GIVEN REQUEST:
What is the number of lines in these entries that contain "wide"? State it alone.

---

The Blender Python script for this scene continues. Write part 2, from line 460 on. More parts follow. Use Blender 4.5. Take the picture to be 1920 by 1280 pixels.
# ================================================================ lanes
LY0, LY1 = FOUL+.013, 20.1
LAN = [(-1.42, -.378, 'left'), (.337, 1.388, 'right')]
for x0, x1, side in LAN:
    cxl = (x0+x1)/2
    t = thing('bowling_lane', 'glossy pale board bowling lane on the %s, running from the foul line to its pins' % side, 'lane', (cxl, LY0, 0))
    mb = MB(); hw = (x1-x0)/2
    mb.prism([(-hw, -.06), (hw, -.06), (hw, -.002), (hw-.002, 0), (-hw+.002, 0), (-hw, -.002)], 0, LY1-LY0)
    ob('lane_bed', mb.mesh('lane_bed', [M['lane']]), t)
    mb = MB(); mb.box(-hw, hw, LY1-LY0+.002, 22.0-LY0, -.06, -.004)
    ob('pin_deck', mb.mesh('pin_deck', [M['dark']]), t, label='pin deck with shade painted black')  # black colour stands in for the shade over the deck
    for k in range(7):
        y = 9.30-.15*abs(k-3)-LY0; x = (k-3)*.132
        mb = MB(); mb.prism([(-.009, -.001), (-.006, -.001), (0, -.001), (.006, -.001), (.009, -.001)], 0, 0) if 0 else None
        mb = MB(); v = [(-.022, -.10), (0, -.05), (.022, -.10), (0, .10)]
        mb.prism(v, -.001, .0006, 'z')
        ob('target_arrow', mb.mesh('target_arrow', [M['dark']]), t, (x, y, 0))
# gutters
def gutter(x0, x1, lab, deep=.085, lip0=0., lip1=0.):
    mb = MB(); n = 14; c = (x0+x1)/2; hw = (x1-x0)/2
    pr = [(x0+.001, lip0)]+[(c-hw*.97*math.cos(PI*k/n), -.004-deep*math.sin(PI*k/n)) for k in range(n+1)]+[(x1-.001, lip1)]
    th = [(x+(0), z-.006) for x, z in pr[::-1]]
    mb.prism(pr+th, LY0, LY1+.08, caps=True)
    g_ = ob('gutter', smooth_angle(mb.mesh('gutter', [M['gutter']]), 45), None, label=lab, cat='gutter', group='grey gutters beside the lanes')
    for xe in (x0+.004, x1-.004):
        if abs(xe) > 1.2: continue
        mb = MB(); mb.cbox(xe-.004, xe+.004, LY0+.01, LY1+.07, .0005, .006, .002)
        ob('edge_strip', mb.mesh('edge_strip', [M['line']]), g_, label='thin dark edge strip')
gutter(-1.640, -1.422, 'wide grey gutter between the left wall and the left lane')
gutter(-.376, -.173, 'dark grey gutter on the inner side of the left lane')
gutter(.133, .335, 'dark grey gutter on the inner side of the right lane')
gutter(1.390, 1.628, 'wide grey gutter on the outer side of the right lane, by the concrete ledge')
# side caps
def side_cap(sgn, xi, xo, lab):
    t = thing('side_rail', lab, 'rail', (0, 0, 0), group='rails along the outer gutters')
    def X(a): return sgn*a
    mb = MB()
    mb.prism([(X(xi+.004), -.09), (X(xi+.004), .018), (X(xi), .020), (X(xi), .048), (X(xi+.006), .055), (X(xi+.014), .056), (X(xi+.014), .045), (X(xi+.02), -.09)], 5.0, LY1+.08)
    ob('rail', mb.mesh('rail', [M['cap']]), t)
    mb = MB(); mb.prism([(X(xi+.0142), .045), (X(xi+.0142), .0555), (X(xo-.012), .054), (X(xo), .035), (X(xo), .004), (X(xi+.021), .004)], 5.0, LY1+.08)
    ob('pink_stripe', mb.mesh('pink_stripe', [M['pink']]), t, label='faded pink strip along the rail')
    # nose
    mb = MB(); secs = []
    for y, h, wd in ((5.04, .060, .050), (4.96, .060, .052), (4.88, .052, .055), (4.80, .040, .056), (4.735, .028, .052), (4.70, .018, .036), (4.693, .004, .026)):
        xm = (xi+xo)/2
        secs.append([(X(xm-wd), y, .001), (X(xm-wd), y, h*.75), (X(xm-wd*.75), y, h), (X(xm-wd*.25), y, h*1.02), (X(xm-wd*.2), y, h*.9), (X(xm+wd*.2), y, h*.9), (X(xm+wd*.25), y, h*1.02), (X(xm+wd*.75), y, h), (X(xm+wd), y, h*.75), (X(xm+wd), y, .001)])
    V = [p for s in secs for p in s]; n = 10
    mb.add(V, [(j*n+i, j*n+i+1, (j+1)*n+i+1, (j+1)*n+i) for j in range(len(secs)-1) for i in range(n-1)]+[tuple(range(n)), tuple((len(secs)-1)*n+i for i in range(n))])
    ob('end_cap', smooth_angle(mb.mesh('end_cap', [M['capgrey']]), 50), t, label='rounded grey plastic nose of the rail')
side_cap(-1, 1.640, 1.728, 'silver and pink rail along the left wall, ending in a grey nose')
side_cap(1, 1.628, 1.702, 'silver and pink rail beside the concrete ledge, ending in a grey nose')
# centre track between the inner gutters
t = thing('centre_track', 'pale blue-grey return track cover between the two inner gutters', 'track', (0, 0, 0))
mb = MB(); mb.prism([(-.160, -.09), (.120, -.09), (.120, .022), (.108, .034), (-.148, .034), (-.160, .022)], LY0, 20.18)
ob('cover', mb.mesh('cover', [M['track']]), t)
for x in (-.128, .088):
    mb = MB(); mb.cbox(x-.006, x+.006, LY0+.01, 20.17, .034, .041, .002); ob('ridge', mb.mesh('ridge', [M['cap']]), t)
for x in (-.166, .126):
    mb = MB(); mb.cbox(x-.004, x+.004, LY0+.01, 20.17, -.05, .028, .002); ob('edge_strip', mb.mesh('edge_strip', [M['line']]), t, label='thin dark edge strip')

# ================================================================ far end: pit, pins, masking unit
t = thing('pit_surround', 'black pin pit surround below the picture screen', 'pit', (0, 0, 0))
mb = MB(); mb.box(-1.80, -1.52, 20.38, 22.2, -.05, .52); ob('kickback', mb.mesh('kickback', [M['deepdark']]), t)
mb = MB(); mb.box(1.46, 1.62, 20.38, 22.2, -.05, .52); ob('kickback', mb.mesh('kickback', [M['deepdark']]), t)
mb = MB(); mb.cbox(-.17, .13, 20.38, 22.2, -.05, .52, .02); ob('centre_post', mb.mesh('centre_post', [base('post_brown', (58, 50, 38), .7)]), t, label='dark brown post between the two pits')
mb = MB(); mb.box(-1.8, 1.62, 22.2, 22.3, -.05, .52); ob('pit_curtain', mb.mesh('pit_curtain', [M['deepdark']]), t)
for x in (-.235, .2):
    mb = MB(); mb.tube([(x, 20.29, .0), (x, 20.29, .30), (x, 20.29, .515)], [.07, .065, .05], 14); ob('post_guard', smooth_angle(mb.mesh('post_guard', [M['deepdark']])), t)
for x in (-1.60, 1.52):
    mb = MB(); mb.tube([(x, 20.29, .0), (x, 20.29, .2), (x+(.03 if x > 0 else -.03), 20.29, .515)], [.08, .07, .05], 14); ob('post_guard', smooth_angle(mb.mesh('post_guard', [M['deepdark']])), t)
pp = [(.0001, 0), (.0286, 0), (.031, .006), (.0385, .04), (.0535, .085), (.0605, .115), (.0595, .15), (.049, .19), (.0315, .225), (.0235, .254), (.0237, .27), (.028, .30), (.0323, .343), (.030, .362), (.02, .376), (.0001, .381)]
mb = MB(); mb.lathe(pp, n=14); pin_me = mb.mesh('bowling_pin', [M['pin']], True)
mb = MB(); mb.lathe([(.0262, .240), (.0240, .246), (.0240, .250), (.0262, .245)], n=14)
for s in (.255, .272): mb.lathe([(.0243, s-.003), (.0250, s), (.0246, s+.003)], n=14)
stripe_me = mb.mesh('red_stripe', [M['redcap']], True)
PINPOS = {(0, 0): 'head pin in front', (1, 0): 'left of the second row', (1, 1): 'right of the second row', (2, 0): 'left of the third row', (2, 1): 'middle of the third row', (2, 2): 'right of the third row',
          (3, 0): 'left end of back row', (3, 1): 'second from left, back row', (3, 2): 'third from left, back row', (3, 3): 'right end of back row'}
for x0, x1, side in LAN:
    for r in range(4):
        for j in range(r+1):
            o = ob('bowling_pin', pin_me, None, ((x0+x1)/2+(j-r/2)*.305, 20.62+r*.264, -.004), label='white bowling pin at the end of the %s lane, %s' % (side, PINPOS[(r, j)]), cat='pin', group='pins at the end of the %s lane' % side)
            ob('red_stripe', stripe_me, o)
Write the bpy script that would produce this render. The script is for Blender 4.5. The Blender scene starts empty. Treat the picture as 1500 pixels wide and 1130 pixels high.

---

COMPLETE RESPONSE:
3